It's no secret that cyber attacks are on the rise, and that no company is immune to them. Dropbox, a cloud storage company, was the lastest victim when their GitHub account was compromised. This allowed attackers access to 130 code repositories, which contained sensitive data.

Dropbox was notified of a potential breach on October 14th from GitHub, who observed suspicious activity coming from the account starting one day earlier.

On Tuesday, November 1, 2022, Dropbox released an announcement that said, "our investigation has found that the code accessed by this threat actor contained some credentials—primarily, API keys—used by Dropbox developers."

The data contains the names and email addresses of a few thousand Dropbox employees, current customers, past customers, sales leads, and vendors.

A successful email phishing campaign, targeting Dropbox employees and pretending to be from CircleCI (a continuous integration and delivery platform), has been attributed to a recent data breach. The emails directed the victims to a landing page where they were asked to enter their GitHub credentials.

Dropbox states that the hackers did not manage to get access to customers' accounts, passwords, or payment information.
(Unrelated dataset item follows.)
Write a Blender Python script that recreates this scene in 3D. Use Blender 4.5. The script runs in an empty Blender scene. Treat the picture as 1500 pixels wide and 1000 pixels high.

In addition, none of Dropbox's core apps or infrastructure were compromised. As a result of this attack, Dropbox is taking further steps to secure its environment by using WebAuthn and hardware tokens or biometrics.

It was almost immediately after the compromise that GitHub detected the exfiltration of content from private repositories. The threat actors used VPNs and proxy services to make it more difficult to trace and identify them.

The Dropbox security breach is just one example of how even big companies are susceptible to damage by sophisticated cyber attacks. But while Dropbox was quickly mitigate the damage caused by the attack, it's a reminder to all businesses that they're always vulnerable to these kinds of threats. Therefore, it's important for employers educate their staff on how identify potential cyberattacks.